I know this blog is a couple of years old. But recently my teenage daughter crunched my wife's three-year old Allant. I was looking for a couple of parts and stumbled upon this blog.

I agree with Kent. The Allant may well be Trek's best "real world" bike. My wife was incredibly tired of hunching over on her mountain bike. We rented one of these while on vacation. She was hooked. I bought her one for her birthday. A year later, she surprised me with one.

The Allant harks back to the best of typical old-school European daily-drivers found in France, Switzerland, Holland or Germany. They are durable. They look good. Gearing is great. They are unpretentious. (How many wanna-be racers am I going to see in Tour spandex?) Best of all, they are COMFORTABLE. A three-mile jaunt to the store is easy to want to do on this bike. It handles pavement and gravel bike trails well. If it rains a little, no worries, the fenders stop "skunk stripes."

The olive green was a fabulous choice for the women's bike. It is a timeless color (same with mine in basic black).

Wouldn't mind finding an easily removed set of paniers for it. Any thoughts or recommendations?

Thanks!

I can't count the times people have stopped us and asked where they can get bikes like ours. I hope Trek continues to make the Allant forever. It is a keeper.

Anonymous said...

I am back looking for a bike after years not riding, except in leaner years, with my young son, chasing him on his BMX with an el-cheapo mountain bike.
Riding in Thailand on Thai made women's bikes has been a treat, a few steps up from my "mountain bike" now sold.
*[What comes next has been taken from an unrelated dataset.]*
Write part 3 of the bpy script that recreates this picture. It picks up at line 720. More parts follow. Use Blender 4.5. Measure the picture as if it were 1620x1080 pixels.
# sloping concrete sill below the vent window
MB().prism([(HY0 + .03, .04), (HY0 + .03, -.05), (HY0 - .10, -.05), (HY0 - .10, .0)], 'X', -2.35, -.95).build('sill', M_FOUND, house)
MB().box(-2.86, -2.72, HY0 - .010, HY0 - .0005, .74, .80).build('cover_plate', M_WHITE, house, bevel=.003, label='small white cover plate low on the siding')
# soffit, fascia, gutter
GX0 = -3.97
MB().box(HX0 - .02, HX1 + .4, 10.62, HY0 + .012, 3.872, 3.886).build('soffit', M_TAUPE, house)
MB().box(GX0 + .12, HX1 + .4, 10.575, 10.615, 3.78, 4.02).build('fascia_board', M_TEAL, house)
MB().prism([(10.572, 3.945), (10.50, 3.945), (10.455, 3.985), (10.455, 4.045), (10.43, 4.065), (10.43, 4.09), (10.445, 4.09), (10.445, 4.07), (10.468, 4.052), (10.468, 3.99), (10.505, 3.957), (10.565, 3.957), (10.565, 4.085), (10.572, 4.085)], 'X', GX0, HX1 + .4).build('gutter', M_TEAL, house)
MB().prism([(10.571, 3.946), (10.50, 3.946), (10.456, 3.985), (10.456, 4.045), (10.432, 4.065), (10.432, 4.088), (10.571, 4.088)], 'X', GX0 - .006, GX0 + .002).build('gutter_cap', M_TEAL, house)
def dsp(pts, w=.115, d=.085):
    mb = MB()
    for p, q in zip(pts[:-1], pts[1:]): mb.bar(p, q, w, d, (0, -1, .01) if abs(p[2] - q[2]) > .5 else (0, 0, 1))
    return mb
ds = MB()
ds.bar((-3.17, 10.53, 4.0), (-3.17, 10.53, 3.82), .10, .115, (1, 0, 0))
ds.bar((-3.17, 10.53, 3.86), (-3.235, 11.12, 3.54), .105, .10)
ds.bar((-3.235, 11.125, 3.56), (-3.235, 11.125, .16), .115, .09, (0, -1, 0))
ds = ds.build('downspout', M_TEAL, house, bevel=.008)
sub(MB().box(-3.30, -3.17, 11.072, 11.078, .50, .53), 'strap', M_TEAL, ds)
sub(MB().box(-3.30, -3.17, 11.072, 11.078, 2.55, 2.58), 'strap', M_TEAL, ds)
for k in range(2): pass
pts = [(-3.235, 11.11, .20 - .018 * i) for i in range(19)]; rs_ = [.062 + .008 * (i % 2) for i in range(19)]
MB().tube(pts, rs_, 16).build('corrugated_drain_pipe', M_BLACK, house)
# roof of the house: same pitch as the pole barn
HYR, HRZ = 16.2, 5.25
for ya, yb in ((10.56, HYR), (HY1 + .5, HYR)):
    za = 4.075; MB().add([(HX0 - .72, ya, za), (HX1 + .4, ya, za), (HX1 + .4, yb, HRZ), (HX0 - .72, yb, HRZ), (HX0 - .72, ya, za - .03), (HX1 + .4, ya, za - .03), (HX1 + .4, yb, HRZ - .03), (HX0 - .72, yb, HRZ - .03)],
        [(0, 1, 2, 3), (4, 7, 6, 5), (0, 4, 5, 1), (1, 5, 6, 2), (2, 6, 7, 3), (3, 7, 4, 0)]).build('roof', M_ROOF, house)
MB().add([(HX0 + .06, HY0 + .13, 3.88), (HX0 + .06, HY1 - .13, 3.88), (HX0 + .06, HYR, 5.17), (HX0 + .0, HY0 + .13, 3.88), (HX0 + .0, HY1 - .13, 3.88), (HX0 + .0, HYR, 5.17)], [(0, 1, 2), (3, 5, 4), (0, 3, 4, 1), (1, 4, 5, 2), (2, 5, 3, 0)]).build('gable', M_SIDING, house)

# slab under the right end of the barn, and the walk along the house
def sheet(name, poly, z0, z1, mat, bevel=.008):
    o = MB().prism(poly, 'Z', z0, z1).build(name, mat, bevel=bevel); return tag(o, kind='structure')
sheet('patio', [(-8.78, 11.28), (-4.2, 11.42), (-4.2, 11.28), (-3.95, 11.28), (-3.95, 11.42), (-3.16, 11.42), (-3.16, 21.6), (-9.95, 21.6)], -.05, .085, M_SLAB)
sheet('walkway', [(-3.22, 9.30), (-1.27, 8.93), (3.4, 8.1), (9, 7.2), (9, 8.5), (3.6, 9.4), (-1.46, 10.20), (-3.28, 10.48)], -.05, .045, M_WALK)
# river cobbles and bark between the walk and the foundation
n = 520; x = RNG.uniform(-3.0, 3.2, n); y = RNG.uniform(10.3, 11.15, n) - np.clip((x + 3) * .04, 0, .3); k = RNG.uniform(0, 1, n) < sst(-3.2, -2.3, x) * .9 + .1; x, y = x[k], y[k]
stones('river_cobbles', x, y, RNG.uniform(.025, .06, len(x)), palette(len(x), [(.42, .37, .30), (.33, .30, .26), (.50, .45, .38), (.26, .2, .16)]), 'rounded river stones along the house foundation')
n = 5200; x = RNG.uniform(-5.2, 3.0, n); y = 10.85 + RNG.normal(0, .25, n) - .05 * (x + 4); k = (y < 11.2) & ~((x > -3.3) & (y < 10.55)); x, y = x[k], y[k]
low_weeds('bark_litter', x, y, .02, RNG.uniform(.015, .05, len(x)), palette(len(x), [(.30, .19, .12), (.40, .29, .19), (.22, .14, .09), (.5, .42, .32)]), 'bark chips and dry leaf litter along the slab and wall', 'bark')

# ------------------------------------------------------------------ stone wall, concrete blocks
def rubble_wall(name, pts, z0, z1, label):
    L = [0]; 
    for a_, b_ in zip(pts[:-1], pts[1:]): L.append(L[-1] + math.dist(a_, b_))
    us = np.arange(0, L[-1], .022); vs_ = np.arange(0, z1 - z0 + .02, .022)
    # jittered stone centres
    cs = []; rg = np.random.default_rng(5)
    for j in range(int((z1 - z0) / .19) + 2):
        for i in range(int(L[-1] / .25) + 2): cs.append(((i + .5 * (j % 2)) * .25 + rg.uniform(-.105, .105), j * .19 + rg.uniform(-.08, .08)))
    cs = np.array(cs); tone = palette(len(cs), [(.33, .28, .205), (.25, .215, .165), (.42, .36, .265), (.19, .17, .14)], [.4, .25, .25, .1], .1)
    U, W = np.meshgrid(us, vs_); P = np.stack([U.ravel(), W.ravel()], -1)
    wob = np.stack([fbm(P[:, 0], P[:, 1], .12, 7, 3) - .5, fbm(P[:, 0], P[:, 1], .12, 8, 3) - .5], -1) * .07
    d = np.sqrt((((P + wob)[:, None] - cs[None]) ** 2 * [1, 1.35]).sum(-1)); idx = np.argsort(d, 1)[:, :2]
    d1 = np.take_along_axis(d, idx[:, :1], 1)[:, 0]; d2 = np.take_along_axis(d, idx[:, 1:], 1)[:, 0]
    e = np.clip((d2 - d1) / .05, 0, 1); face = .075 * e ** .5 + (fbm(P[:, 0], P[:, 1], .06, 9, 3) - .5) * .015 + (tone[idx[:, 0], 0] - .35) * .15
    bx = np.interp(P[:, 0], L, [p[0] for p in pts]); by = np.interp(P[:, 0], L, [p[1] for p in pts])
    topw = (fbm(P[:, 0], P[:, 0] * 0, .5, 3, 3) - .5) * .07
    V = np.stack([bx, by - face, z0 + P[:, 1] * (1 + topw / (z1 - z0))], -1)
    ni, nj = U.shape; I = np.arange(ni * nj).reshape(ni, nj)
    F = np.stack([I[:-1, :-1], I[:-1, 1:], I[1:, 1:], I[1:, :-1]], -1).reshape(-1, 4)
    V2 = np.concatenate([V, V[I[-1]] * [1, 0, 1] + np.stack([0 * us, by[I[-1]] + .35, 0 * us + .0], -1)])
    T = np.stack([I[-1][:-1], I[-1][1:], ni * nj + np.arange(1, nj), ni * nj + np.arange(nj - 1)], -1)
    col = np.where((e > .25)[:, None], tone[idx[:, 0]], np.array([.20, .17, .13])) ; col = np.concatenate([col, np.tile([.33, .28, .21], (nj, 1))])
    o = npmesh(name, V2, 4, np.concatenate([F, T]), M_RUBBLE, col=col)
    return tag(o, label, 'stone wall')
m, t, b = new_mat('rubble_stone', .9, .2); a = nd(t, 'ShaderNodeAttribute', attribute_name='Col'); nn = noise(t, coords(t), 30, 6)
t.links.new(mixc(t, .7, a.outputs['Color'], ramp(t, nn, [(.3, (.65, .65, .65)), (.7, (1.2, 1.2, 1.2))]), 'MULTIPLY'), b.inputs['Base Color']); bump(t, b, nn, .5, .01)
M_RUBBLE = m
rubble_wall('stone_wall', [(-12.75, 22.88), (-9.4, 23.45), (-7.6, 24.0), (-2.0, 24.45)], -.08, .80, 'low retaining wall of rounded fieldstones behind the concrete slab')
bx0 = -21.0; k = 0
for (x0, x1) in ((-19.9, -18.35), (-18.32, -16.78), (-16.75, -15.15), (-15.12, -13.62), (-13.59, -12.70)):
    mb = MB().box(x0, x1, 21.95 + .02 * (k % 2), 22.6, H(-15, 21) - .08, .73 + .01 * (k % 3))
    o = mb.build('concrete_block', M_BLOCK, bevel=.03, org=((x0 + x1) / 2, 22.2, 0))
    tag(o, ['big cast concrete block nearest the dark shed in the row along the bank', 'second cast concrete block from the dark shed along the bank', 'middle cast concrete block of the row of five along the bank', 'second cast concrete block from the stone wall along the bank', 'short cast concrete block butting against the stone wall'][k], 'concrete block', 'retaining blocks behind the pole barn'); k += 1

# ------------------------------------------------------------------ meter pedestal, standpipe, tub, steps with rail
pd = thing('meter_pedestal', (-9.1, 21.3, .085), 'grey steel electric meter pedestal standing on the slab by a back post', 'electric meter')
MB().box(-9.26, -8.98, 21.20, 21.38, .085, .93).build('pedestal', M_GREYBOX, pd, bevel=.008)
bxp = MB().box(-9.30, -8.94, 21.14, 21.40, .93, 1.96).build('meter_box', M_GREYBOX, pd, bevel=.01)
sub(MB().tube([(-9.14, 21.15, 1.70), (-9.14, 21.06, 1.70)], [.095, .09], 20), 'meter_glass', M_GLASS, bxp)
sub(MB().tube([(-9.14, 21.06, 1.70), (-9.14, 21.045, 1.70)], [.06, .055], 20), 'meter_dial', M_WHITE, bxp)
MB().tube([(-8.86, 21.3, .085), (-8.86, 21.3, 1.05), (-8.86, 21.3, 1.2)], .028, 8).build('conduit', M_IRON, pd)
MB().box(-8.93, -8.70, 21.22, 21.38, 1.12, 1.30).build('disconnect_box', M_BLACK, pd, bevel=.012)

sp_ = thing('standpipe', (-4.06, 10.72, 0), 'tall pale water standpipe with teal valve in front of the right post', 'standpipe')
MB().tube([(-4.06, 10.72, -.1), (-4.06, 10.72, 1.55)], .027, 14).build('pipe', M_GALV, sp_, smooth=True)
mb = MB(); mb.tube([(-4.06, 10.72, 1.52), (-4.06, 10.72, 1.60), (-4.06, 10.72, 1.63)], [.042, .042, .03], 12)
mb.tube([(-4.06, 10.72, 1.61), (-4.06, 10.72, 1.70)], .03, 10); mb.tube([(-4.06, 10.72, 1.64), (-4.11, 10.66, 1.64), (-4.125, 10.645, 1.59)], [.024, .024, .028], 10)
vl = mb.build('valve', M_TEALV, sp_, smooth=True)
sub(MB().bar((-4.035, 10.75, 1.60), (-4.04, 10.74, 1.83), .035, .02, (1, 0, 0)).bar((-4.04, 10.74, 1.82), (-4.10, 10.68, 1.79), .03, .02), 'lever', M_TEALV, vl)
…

Looking back at the early years, riding to school on my copper orange metallic "Malvern Star", it was a classic school bike.

Today I test ran the Trek Allant, Verve, Giant Cypress and another, an Estaria (I think).
Well, what an immense surprise and experience!
The Allant won me for the ride. I never imagined riding could be this pleasurable.
Love the features.
Longed for a green bike, and I didn't even know there had been an olive one

In any case, Treks were not available in Australia a while back I heard, but are now.
After dinner and simmering in my brain which bike to choose out of those I rode, the Allant has already created in me cell-memory, and that is Good, very good. Here they sell at $650Au.
I feel happy to have found this bike, and excited, very.

Anonymous said...

What size frame would be a good fit for a 5'2 and 1/2" girl? I'm looking for a hybrid model -- not sure which one.

Kent Peterson said...

Anon,

For an Allant, a 15" frame is the size you're looking for.

Anonymous said...

Thanks so much for your response!

So a 16" wouldn't work? I'm asking because the bike I'm looking at doesn't come in 15". My daughter is going to grow a little -- do you think one can make a 16" work -- leaning to the side at a stop light for example? I know it's not ideal but wanted to get your thoughts.

Also, and maybe I should have said this first -- we tried a 17" Trek -- that was selling retail for 770.00 -- was a 7.1 or 7.2 -- I really don't know much about the Trek line but this was at a bike shop in NYC.

Kent Peterson said...

Different bike models can size quite differently. A 16" might fit your daughter fine. Basically if you can get your butt, feet and hands in the right spots and not be risking injury getting on and off at stops, you're OK.